In The Room on Rue Amélie, talented novelist Kristin Harmel transports the reader to Paris during the Nazis’ occupation of the city. A sobering account of those who lived in fear and defiance during the Holocaust, this book of historical fiction is also a surprising story of love, courage, and the resiliency of the human spirit.
Drawing on extensive research, Harmel creates characters that allow the reader to experience the perils that were faced by those dedicated to the French Resistance — a group that was comprised mostly of the women and girls left behind to defend their beloved city. These women come alive in the representative figure of Ruby Henderson Benoit — an exuberant new bride who leaves California, the only world she has ever known, to follow her husband to Paris, in spite of her father’s warnings. Her gaiety is quickly cut short several months after her arrival when France finds itself at war with Germany. It isn’t long before her new husband, Marcel, becomes secretive, disappearing for days at a time. What’s worse, he seems to believe Ruby is naïve and unsophisticated in her understanding of their current reality and the gravity of the threat Hitler poses.
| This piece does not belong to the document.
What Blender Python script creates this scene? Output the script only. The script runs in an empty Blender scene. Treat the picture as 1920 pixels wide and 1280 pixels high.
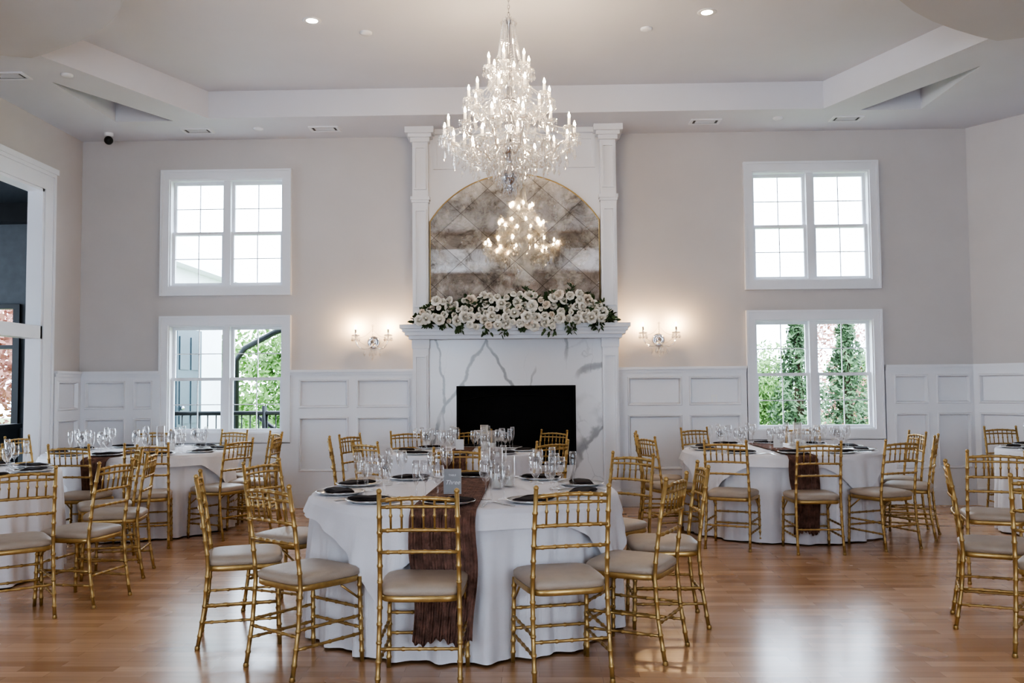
import bpy, math, random
from mathutils import Vector, Matrix
from mathutils.geometry import tessellate_polygon
random.seed(7)
pi=math.pi
COL=bpy.context.scene.collection
CH={}
# ---------------------------------------------------------------- materials
def mat(name,col,rough=.5,metal=0,noise=.06,nscale=8,bump=0,bscale=40,emis=None,es=0,spec=.5,coat=0):
    m=bpy.data.materials.new(name);m.use_nodes=True;nt=m.node_tree;b=nt.nodes['Principled BSDF']
    b.inputs['Roughness'].default_value=rough;b.inputs['Metallic'].default_value=metal
    b.inputs['Specular IOR Level'].default_value=spec;b.inputs['Coat Weight'].default_value=coat
    tc=nt.nodes.new('ShaderNodeTexCoord')
    n=nt.nodes.new('ShaderNodeTexNoise');n.inputs['Scale'].default_value=nscale;n.inputs['Detail'].default_value=4
    nt.links.new(tc.outputs['Object'],n.inputs['Vector'])
    cr=nt.nodes.new('ShaderNodeValToRGB')
    cr.color_ramp.elements[0].position=.3;cr.color_ramp.elements[1].position=.7
    cr.color_ramp.elements[0].color=[c*(1-noise) for c in col]+[1]
    cr.color_ramp.elements[1].color=[min(1,c*(1+noise)) for c in col]+[1]
    nt.links.new(n.outputs['Fac'],cr.inputs['Fac']);nt.links.new(cr.outputs['Color'],b.inputs['Base Color'])
    if bump:
        n2=nt.nodes.new('ShaderNodeTexNoise');n2.inputs['Scale'].default_value=bscale
        nt.links.new(tc.outputs['Object'],n2.inputs['Vector'])
        bp=nt.nodes.new('ShaderNodeBump');bp.inputs['Strength'].default_value=bump;bp.inputs['Distance'].default_value=.01
        nt.links.new(n2.outputs['Fac'],bp.inputs['Height']);nt.links.new(bp.outputs['Normal'],b.inputs['Normal'])
    if emis:
        b.inputs['Emission Color'].default_value=list(emis)+[1];b.inputs['Emission Strength'].default_value=es
    return m
def glassy(name,lo,hi,tint=(1,1,1),rough=.03,diff=.0):
    m=bpy.data.materials.new(name);m.use_nodes=True;nt=m.node_tree
    for n in list(nt.nodes): nt.nodes.remove(n)
    out=nt.nodes.new('ShaderNodeOutputMaterial');mix=nt.nodes.new('ShaderNodeMixShader')
    tr=nt.nodes.new('ShaderNodeBsdfTransparent');tr.inputs['Color'].default_value=(*[.97*t for t in tint],1)
    gl=nt.nodes.new('ShaderNodeBsdfGlossy');gl.inputs['Roughness'].default_value=rough;gl.inputs['Color'].default_value=(*tint,1)
    lw=nt.nodes.new('ShaderNodeLayerWeight');lw.inputs['Blend'].default_value=.35
    mr=nt.nodes.new('ShaderNodeMapRange');mr.inputs['To Min'].default_value=lo;mr.inputs['To Max'].default_value=hi
    nt.links.new(lw.outputs['Facing'],mr.inputs['Value']);nt.links.new(mr.outputs['Result'],mix.inputs['Fac'])
    nt.links.new(tr.outputs[0],mix.inputs[1])
    if diff:
        m2=nt.nodes.new('ShaderNodeMixShader');m2.inputs['Fac'].default_value=diff
        tl=nt.nodes.new('ShaderNodeBsdfDiffuse');tl.inputs['Color'].default_value=(.9,.9,.9,1)
        nt.links.new(gl.outputs[0],m2.inputs[1]);nt.links.new(tl.outputs[0],m2.inputs[2]);nt.links.new(m2.outputs[0],mix.inputs[2])
    else: nt.links.new(gl.outputs[0],mix.inputs[2])
    nt.links.new(mix.outputs[0],out.inputs['Surface']);return m

M_wall=mat('wall_paint',(.61,.578,.565),.75,noise=.02,nscale=2,bump=.05,bscale=120)
M_white=mat('white_trim',(.78,.79,.825),.4,noise=.015,nscale=3)
M_ceil=mat('ceiling_paint',(.69,.695,.74),.8,noise=.02,nscale=1.5)
M_soff=mat('curved_soffit_painted_shade',(.60,.585,.59),.8,noise=.02,nscale=1.5)  # darker than the ceiling: shade far from the windows painted into the colour
M_gold=mat('gold_paint',(.46,.31,.125),.32,metal=.6,noise=.12,nscale=30)
M_seat=mat('taupe_vinyl',(.42,.345,.275),.45,noise=.06,nscale=12,bump=.15,bscale=200)
M_cloth=mat('white_linen',(.75,.74,.77),.8,noise=.02,nscale=10,bump=.12,bscale=250)
M_brown=mat('brown_gauze',(.175,.092,.068),.9,noise=.45,nscale=22,bump=.8,bscale=60)
M_nap=mat('dark_napkin',(.022,.014,.014),.85,noise=.3,nscale=25,bump=.2,bscale=200)
M_plate=mat('white_china',(.8,.8,.8),.12,noise=.02)
M_silver=mat('silver',(.75,.75,.75),.2,metal=1,noise=.03)
M_chrome=mat('chrome',(.55,.55,.58),.12,metal=1,noise=.05)
M_glass=glassy('clear_glass',.05,.7)
M_crys=glassy('crystal',.32,.95,rough=.05,diff=.16)
M_bulb=mat('candle_bulb',(1,.9,.75),.3,emis=(1,.76,.48),es=300)
M_bulb2=mat('sconce_bulb',(1,.9,.75),.3,emis=(1,.68,.36),es=1150)
M_candle=mat('candle_sleeve',(.85,.82,.75),.4,emis=(1,.85,.65),es=.5)
M_black=mat('black_metal',(.012,.012,.013),.4,noise=.2)
M_soot=mat('firebox_black',(.006,.006,.0065),.7,noise=.3,spec=.2)
M_rose=mat('white_rose',(.85,.83,.77),.6,noise=.05,nscale=20)
M_rose2=mat('blush_rose',(.83,.75,.66),.6,noise=.06,nscale=20)
M_leaf=mat('green_leaf',(.05,.09,.035),.5,noise=.4,nscale=9)
M_conif=mat('conifer_green',(.09,.15,.07),.7,noise=.4,nscale=3)
M_green=mat('leaf_green',(.14,.25,.07),.7,noise=.4,nscale=2)
M_red=mat('autumn_red',(.36,.17,.13),.7,noise=.4,nscale=2)
M_bark=mat('bark',(.09,.06,.04),.9,noise=.3,bump=.5)
M_grass=mat('grass',(.16,.22,.08),.9,noise=.3,nscale=3)
M_ext=mat('white_siding',(.75,.77,.8),.7,noise=.03)
M_door=mat('blue_grey_door',(.045,.065,.08),.5,noise=.05)
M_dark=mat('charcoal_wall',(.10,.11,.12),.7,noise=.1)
M_vent=mat('vent_shadow',(.12,.12,.12),.6)
M_lamp=mat('recessed_lamp',(1,.95,.85),.4,emis=(1,.9,.75),es=60)
M_card=mat('grey_card',(.36,.35,.345),.6,noise=.03)
M_cardw=mat('white_card',(.8,.8,.8),.6,noise=.02)
M_goldtrim=mat('brass_trim',(.42,.31,.15),.35,metal=1,noise=.08)
M_wax=mat('candle_wax',(.85,.83,.78),.5,noise=.02)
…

But Ruby’s determination to contribute will not be broken. She risks imprisonment and even death as she works in the underground effort to help English pilots who have been shot down over France. She also takes on a tremendous risk in hiding Charlotte, the spirited 10-year-old Jewish girl one flat over, after her parents are sent to a concentration camp in Poland. The two become friends and co-conspirators in the resistance.
The Room on Rue Amélie is, ultimately, a love story. We see multiple kinds of love: romantic, maternal, and even love for the stranger. The romance between Ruby and a pilot she later meets is especially gripping. In retrospect, her earlier relationship with Marcel was a naïve one, based on a young girl’s expectations of marriage. Her later love with Thomas is different — mature, powerful, and deep — he is her bashert.
Harmel manages to tell an engaging tale within the confines of her genre. A lot of the storyline may feel familiar to readers versed in Holocaust fiction — and yet this author manages to draw her audience in, even to the point of unexpected tears at the story’s end.